-- Begin ENTRIES SUPPLIED --

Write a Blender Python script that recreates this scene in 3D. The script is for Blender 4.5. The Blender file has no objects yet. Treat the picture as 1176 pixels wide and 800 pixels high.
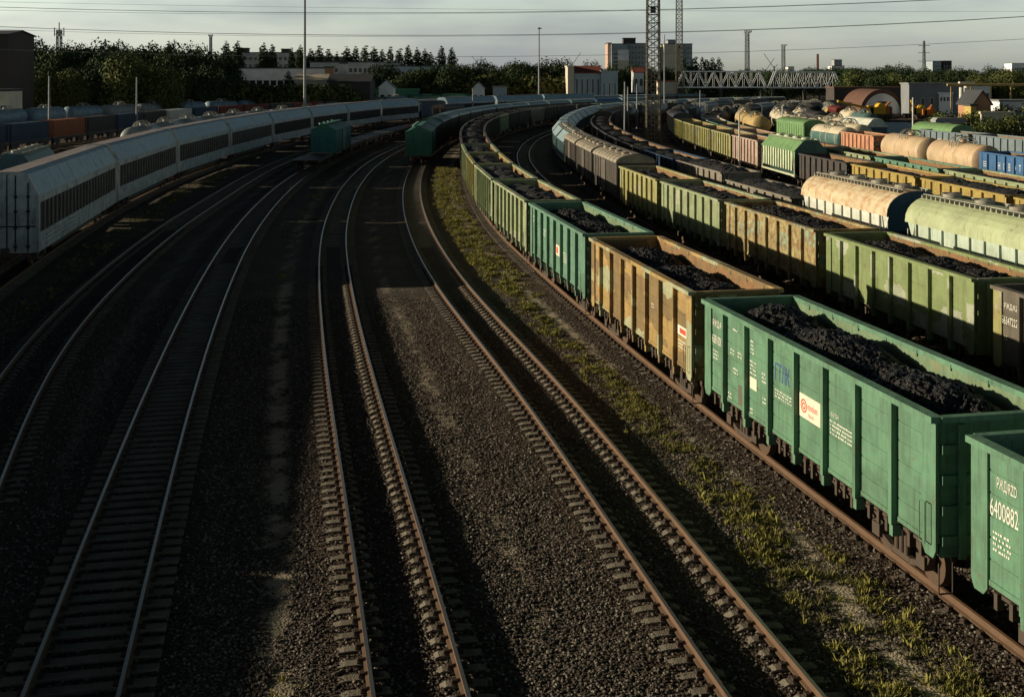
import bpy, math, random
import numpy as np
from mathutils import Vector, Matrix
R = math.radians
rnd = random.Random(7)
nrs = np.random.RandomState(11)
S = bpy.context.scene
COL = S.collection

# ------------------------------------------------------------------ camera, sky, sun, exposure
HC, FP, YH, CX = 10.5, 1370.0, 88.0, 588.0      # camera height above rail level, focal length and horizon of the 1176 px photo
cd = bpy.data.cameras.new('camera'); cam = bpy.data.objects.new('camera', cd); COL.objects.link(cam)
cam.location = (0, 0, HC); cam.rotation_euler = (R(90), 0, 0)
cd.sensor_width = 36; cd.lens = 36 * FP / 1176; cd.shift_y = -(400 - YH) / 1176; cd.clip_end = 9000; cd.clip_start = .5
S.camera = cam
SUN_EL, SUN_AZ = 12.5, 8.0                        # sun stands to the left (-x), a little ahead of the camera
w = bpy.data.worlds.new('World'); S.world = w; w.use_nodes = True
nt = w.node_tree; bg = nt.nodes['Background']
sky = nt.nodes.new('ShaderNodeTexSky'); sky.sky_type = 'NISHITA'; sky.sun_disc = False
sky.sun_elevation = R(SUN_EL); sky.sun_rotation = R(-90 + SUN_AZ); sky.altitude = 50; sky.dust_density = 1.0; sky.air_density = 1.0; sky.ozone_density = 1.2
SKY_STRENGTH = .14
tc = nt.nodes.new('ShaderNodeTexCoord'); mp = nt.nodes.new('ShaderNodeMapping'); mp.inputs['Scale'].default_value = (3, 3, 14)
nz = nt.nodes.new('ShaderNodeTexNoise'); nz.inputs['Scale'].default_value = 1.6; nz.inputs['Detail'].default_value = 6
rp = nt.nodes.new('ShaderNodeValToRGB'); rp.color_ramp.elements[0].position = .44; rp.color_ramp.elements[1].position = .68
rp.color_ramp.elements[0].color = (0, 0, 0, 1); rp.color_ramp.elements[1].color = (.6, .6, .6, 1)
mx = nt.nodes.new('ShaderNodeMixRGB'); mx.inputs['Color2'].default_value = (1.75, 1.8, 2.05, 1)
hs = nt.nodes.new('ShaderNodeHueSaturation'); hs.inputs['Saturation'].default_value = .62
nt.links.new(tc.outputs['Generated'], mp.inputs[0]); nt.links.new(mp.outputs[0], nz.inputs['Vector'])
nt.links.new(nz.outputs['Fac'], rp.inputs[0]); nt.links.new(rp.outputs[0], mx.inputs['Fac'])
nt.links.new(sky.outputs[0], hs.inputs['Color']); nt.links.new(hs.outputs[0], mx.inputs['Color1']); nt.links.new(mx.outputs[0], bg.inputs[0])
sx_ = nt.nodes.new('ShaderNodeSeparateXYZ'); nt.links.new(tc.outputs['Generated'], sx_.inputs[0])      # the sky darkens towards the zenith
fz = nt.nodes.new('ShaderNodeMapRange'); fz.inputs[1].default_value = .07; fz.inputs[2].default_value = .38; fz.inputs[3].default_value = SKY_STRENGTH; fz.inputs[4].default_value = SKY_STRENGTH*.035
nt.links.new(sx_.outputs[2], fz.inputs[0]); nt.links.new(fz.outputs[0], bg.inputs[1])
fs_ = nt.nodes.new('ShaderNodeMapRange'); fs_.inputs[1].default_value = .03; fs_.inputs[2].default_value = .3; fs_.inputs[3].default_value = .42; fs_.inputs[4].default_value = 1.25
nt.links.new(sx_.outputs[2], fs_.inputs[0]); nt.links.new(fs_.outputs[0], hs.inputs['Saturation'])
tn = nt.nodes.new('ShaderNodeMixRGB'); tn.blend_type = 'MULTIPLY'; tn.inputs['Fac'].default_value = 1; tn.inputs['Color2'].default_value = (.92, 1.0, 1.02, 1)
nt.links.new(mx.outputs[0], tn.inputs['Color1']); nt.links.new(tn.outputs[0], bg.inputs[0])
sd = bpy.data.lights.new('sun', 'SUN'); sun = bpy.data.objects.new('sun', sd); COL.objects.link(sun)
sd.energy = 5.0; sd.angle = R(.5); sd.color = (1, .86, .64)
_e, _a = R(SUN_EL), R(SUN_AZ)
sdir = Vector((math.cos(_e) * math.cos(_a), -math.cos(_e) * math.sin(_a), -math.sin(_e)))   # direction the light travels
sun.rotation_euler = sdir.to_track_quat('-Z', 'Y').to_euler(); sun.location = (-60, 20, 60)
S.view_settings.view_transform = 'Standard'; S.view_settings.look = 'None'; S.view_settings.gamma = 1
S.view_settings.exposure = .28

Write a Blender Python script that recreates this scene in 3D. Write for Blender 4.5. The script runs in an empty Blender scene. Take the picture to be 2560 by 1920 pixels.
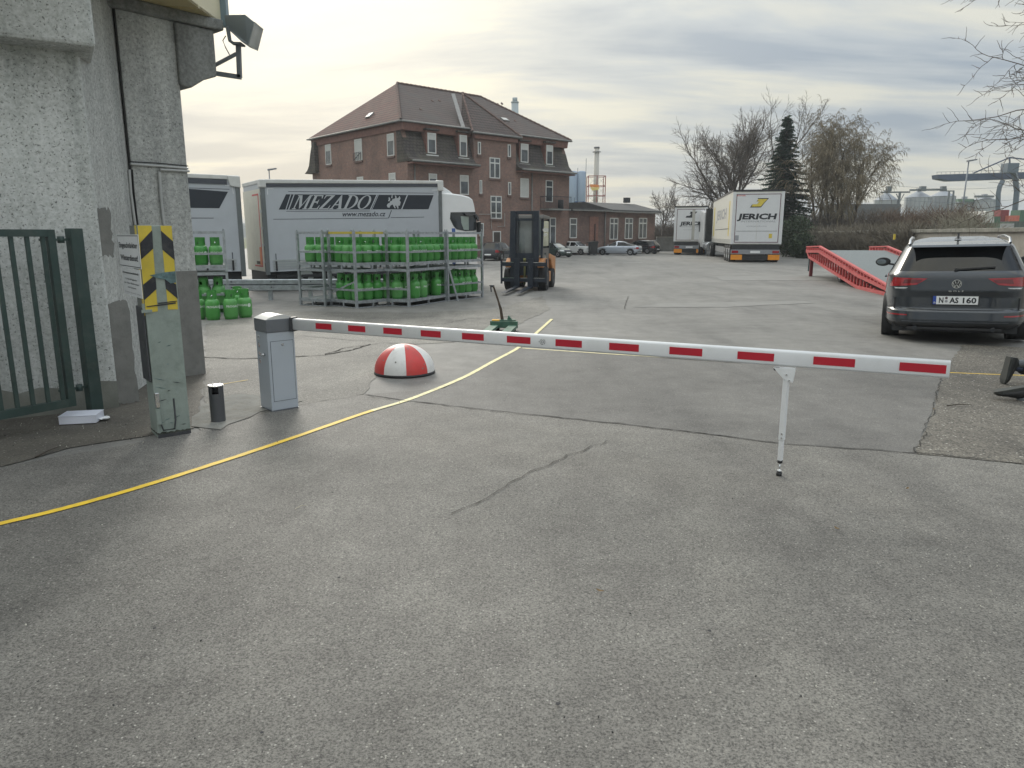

-- End ENTRIES SUPPLIED --

_GIVEN REQUEST_: Every entry above needs to be retyped exactly; drop the pictures.

_TASK SOLUTION_:
Write a Blender Python script that recreates this scene in 3D. The script is for Blender 4.5. The Blender file has no objects yet. Treat the picture as 1176 pixels wide and 800 pixels high.
import bpy, math, random
import numpy as np
from mathutils import Vector, Matrix
R = math.radians
rnd = random.Random(7)
nrs = np.random.RandomState(11)
S = bpy.context.scene
COL = S.collection

# ------------------------------------------------------------------ camera, sky, sun, exposure
HC, FP, YH, CX = 10.5, 1370.0, 88.0, 588.0      # camera height above rail level, focal length and horizon of the 1176 px photo
cd = bpy.data.cameras.new('camera'); cam = bpy.data.objects.new('camera', cd); COL.objects.link(cam)
cam.location = (0, 0, HC); cam.rotation_euler = (R(90), 0, 0)
cd.sensor_width = 36; cd.lens = 36 * FP / 1176; cd.shift_y = -(400 - YH) / 1176; cd.clip_end = 9000; cd.clip_start = .5
S.camera = cam
SUN_EL, SUN_AZ = 12.5, 8.0                        # sun stands to the left (-x), a little ahead of the camera
w = bpy.data.worlds.new('World'); S.world = w; w.use_nodes = True
nt = w.node_tree; bg = nt.nodes['Background']
sky = nt.nodes.new('ShaderNodeTexSky'); sky.sky_type = 'NISHITA'; sky.sun_disc = False
sky.sun_elevation = R(SUN_EL); sky.sun_rotation = R(-90 + SUN_AZ); sky.altitude = 50; sky.dust_density = 1.0; sky.air_density = 1.0; sky.ozone_density = 1.2
SKY_STRENGTH = .14
tc = nt.nodes.new('ShaderNodeTexCoord'); mp = nt.nodes.new('ShaderNodeMapping'); mp.inputs['Scale'].default_value = (3, 3, 14)
nz = nt.nodes.new('ShaderNodeTexNoise'); nz.inputs['Scale'].default_value = 1.6; nz.inputs['Detail'].default_value = 6
rp = nt.nodes.new('ShaderNodeValToRGB'); rp.color_ramp.elements[0].position = .44; rp.color_ramp.elements[1].position = .68
rp.color_ramp.elements[0].color = (0, 0, 0, 1); rp.color_ramp.elements[1].color = (.6, .6, .6, 1)
mx = nt.nodes.new('ShaderNodeMixRGB'); mx.inputs['Color2'].default_value = (1.75, 1.8, 2.05, 1)
hs = nt.nodes.new('ShaderNodeHueSaturation'); hs.inputs['Saturation'].default_value = .62
nt.links.new(tc.outputs['Generated'], mp.inputs[0]); nt.links.new(mp.outputs[0], nz.inputs['Vector'])
nt.links.new(nz.outputs['Fac'], rp.inputs[0]); nt.links.new(rp.outputs[0], mx.inputs['Fac'])
nt.links.new(sky.outputs[0], hs.inputs['Color']); nt.links.new(hs.outputs[0], mx.inputs['Color1']); nt.links.new(mx.outputs[0], bg.inputs[0])
sx_ = nt.nodes.new('ShaderNodeSeparateXYZ'); nt.links.new(tc.outputs['Generated'], sx_.inputs[0])      # the sky darkens towards the zenith
fz = nt.nodes.new('ShaderNodeMapRange'); fz.inputs[1].default_value = .07; fz.inputs[2].default_value = .38; fz.inputs[3].default_value = SKY_STRENGTH; fz.inputs[4].default_value = SKY_STRENGTH*.035
nt.links.new(sx_.outputs[2], fz.inputs[0]); nt.links.new(fz.outputs[0], bg.inputs[1])
fs_ = nt.nodes.new('ShaderNodeMapRange'); fs_.inputs[1].default_value = .03; fs_.inputs[2].default_value = .3; fs_.inputs[3].default_value = .42; fs_.inputs[4].default_value = 1.25
nt.links.new(sx_.outputs[2], fs_.inputs[0]); nt.links.new(fs_.outputs[0], hs.inputs['Saturation'])
tn = nt.nodes.new('ShaderNodeMixRGB'); tn.blend_type = 'MULTIPLY'; tn.inputs['Fac'].default_value = 1; tn.inputs['Color2'].default_value = (.92, 1.0, 1.02, 1)
nt.links.new(mx.outputs[0], tn.inputs['Color1']); nt.links.new(tn.outputs[0], bg.inputs[0])
sd = bpy.data.lights.new('sun', 'SUN'); sun = bpy.data.objects.new('sun', sd); COL.objects.link(sun)
sd.energy = 5.0; sd.angle = R(.5); sd.color = (1, .86, .64)
_e, _a = R(SUN_EL), R(SUN_AZ)
sdir = Vector((math.cos(_e) * math.cos(_a), -math.cos(_e) * math.sin(_a), -math.sin(_e)))   # direction the light travels
sun.rotation_euler = sdir.to_track_quat('-Z', 'Y').to_euler(); sun.location = (-60, 20, 60)
S.view_settings.view_transform = 'Standard'; S.view_settings.look = 'None'; S.view_settings.gamma = 1
S.view_settings.exposure = .28

Write a Blender Python script that recreates this scene in 3D. Write for Blender 4.5. The script runs in an empty Blender scene. Take the picture to be 2560 by 1920 pixels.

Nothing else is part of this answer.